[Scene script records]
***
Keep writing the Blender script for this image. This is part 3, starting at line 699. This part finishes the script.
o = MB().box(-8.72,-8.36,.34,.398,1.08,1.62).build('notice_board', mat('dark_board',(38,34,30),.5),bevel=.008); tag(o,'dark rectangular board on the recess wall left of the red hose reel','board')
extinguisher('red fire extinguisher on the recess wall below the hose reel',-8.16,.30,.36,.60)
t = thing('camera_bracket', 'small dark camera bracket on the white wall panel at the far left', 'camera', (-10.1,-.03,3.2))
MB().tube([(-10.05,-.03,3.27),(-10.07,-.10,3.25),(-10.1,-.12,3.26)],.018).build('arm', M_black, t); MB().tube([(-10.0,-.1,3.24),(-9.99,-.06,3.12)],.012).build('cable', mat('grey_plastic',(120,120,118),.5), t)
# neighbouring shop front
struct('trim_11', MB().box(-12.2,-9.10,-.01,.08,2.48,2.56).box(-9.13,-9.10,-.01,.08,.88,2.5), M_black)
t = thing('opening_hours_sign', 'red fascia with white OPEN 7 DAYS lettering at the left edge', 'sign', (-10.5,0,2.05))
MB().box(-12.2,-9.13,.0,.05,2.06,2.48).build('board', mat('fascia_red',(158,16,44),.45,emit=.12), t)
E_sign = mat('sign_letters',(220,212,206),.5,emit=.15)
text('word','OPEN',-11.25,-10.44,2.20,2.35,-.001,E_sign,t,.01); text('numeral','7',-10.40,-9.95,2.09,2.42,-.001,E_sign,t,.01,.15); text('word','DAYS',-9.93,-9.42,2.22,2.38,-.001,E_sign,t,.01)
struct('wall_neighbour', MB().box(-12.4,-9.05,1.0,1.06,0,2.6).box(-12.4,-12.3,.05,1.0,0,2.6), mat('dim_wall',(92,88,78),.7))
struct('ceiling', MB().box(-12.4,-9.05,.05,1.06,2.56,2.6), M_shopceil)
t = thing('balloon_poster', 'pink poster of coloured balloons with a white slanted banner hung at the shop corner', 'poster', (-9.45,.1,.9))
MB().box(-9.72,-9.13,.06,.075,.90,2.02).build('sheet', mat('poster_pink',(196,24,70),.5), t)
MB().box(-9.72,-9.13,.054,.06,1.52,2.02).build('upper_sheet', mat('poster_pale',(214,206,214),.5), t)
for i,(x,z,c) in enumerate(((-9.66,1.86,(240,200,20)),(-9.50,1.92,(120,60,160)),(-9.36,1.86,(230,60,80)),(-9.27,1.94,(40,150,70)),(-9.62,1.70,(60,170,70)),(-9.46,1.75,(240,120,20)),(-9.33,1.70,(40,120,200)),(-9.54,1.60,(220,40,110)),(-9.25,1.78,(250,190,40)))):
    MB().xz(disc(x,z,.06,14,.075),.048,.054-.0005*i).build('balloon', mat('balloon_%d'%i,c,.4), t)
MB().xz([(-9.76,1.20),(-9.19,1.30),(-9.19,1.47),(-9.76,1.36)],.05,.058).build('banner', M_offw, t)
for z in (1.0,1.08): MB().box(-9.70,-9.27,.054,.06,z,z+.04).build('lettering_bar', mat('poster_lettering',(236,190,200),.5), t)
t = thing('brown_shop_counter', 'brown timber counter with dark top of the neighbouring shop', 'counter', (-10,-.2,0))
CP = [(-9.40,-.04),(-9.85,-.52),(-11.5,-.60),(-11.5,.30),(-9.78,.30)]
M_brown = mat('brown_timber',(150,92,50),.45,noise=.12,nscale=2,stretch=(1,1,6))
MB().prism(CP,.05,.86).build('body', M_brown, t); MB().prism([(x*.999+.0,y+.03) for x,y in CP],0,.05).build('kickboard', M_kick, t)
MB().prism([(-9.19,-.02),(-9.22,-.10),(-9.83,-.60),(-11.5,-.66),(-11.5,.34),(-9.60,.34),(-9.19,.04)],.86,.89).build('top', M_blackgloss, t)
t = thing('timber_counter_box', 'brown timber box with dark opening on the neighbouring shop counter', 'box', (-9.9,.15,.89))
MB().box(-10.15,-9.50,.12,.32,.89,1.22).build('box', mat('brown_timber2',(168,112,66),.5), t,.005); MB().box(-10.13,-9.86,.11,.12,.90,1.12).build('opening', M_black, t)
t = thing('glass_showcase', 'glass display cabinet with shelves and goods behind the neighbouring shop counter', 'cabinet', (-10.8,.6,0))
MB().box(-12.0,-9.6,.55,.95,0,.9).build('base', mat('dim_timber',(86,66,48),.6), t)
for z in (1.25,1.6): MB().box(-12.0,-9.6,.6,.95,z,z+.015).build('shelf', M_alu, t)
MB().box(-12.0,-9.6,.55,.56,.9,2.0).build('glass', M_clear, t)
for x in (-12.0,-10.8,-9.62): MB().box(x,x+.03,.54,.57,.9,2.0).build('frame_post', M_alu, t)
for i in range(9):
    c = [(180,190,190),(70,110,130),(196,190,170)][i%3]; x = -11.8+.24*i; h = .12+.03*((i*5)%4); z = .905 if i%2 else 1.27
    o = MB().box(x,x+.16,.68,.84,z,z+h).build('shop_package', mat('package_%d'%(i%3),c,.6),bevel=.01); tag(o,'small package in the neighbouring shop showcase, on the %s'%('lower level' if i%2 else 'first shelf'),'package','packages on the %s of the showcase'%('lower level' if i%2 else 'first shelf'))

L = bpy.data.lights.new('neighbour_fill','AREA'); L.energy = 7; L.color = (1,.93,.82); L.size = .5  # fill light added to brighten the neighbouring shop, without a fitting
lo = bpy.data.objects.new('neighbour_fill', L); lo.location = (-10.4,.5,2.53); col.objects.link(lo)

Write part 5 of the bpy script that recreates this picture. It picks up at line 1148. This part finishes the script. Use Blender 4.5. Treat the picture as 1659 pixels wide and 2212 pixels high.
***
Take the listing above and write it out again exactly.

Keep writing the Blender script for this image. This is part 3, starting at line 699. This part finishes the script.
o = MB().box(-8.72,-8.36,.34,.398,1.08,1.62).build('notice_board', mat('dark_board',(38,34,30),.5),bevel=.008); tag(o,'dark rectangular board on the recess wall left of the red hose reel','board')
extinguisher('red fire extinguisher on the recess wall below the hose reel',-8.16,.30,.36,.60)
t = thing('camera_bracket', 'small dark camera bracket on the white wall panel at the far left', 'camera', (-10.1,-.03,3.2))
MB().tube([(-10.05,-.03,3.27),(-10.07,-.10,3.25),(-10.1,-.12,3.26)],.018).build('arm', M_black, t); MB().tube([(-10.0,-.1,3.24),(-9.99,-.06,3.12)],.012).build('cable', mat('grey_plastic',(120,120,118),.5), t)
# neighbouring shop front
struct('trim_11', MB().box(-12.2,-9.10,-.01,.08,2.48,2.56).box(-9.13,-9.10,-.01,.08,.88,2.5), M_black)
t = thing('opening_hours_sign', 'red fascia with white OPEN 7 DAYS lettering at the left edge', 'sign', (-10.5,0,2.05))
MB().box(-12.2,-9.13,.0,.05,2.06,2.48).build('board', mat('fascia_red',(158,16,44),.45,emit=.12), t)
E_sign = mat('sign_letters',(220,212,206),.5,emit=.15)
text('word','OPEN',-11.25,-10.44,2.20,2.35,-.001,E_sign,t,.01); text('numeral','7',-10.40,-9.95,2.09,2.42,-.001,E_sign,t,.01,.15); text('word','DAYS',-9.93,-9.42,2.22,2.38,-.001,E_sign,t,.01)
struct('wall_neighbour', MB().box(-12.4,-9.05,1.0,1.06,0,2.6).box(-12.4,-12.3,.05,1.0,0,2.6), mat('dim_wall',(92,88,78),.7))
struct('ceiling', MB().box(-12.4,-9.05,.05,1.06,2.56,2.6), M_shopceil)
t = thing('balloon_poster', 'pink poster of coloured balloons with a white slanted banner hung at the shop corner', 'poster', (-9.45,.1,.9))
MB().box(-9.72,-9.13,.06,.075,.90,2.02).build('sheet', mat('poster_pink',(196,24,70),.5), t)
MB().box(-9.72,-9.13,.054,.06,1.52,2.02).build('upper_sheet', mat('poster_pale',(214,206,214),.5), t)
for i,(x,z,c) in enumerate(((-9.66,1.86,(240,200,20)),(-9.50,1.92,(120,60,160)),(-9.36,1.86,(230,60,80)),(-9.27,1.94,(40,150,70)),(-9.62,1.70,(60,170,70)),(-9.46,1.75,(240,120,20)),(-9.33,1.70,(40,120,200)),(-9.54,1.60,(220,40,110)),(-9.25,1.78,(250,190,40)))):
    MB().xz(disc(x,z,.06,14,.075),.048,.054-.0005*i).build('balloon', mat('balloon_%d'%i,c,.4), t)
MB().xz([(-9.76,1.20),(-9.19,1.30),(-9.19,1.47),(-9.76,1.36)],.05,.058).build('banner', M_offw, t)
for z in (1.0,1.08): MB().box(-9.70,-9.27,.054,.06,z,z+.04).build('lettering_bar', mat('poster_lettering',(236,190,200),.5), t)
t = thing('brown_shop_counter', 'brown timber counter with dark top of the neighbouring shop', 'counter', (-10,-.2,0))
CP = [(-9.40,-.04),(-9.85,-.52),(-11.5,-.60),(-11.5,.30),(-9.78,.30)]
M_brown = mat('brown_timber',(150,92,50),.45,noise=.12,nscale=2,stretch=(1,1,6))
MB().prism(CP,.05,.86).build('body', M_brown, t); MB().prism([(x*.999+.0,y+.03) for x,y in CP],0,.05).build('kickboard', M_kick, t)
MB().prism([(-9.19,-.02),(-9.22,-.10),(-9.83,-.60),(-11.5,-.66),(-11.5,.34),(-9.60,.34),(-9.19,.04)],.86,.89).build('top', M_blackgloss, t)
t = thing('timber_counter_box', 'brown timber box with dark opening on the neighbouring shop counter', 'box', (-9.9,.15,.89))
MB().box(-10.15,-9.50,.12,.32,.89,1.22).build('box', mat('brown_timber2',(168,112,66),.5), t,.005); MB().box(-10.13,-9.86,.11,.12,.90,1.12).build('opening', M_black, t)
t = thing('glass_showcase', 'glass display cabinet with shelves and goods behind the neighbouring shop counter', 'cabinet', (-10.8,.6,0))
MB().box(-12.0,-9.6,.55,.95,0,.9).build('base', mat('dim_timber',(86,66,48),.6), t)
for z in (1.25,1.6): MB().box(-12.0,-9.6,.6,.95,z,z+.015).build('shelf', M_alu, t)
MB().box(-12.0,-9.6,.55,.56,.9,2.0).build('glass', M_clear, t)
for x in (-12.0,-10.8,-9.62): MB().box(x,x+.03,.54,.57,.9,2.0).build('frame_post', M_alu, t)
for i in range(9):
    c = [(180,190,190),(70,110,130),(196,190,170)][i%3]; x = -11.8+.24*i; h = .12+.03*((i*5)%4); z = .905 if i%2 else 1.27
    o = MB().box(x,x+.16,.68,.84,z,z+h).build('shop_package', mat('package_%d'%(i%3),c,.6),bevel=.01); tag(o,'small package in the neighbouring shop showcase, on the %s'%('lower level' if i%2 else 'first shelf'),'package','packages on the %s of the showcase'%('lower level' if i%2 else 'first shelf'))

L = bpy.data.lights.new('neighbour_fill','AREA'); L.energy = 7; L.color = (1,.93,.82); L.size = .5  # fill light added to brighten the neighbouring shop, without a fitting
lo = bpy.data.objects.new('neighbour_fill', L); lo.location = (-10.4,.5,2.53); col.objects.link(lo)

Write part 5 of the bpy script that recreates this picture. It picks up at line 1148. This part finishes the script. Use Blender 4.5. Treat the picture as 1659 pixels wide and 2212 pixels high.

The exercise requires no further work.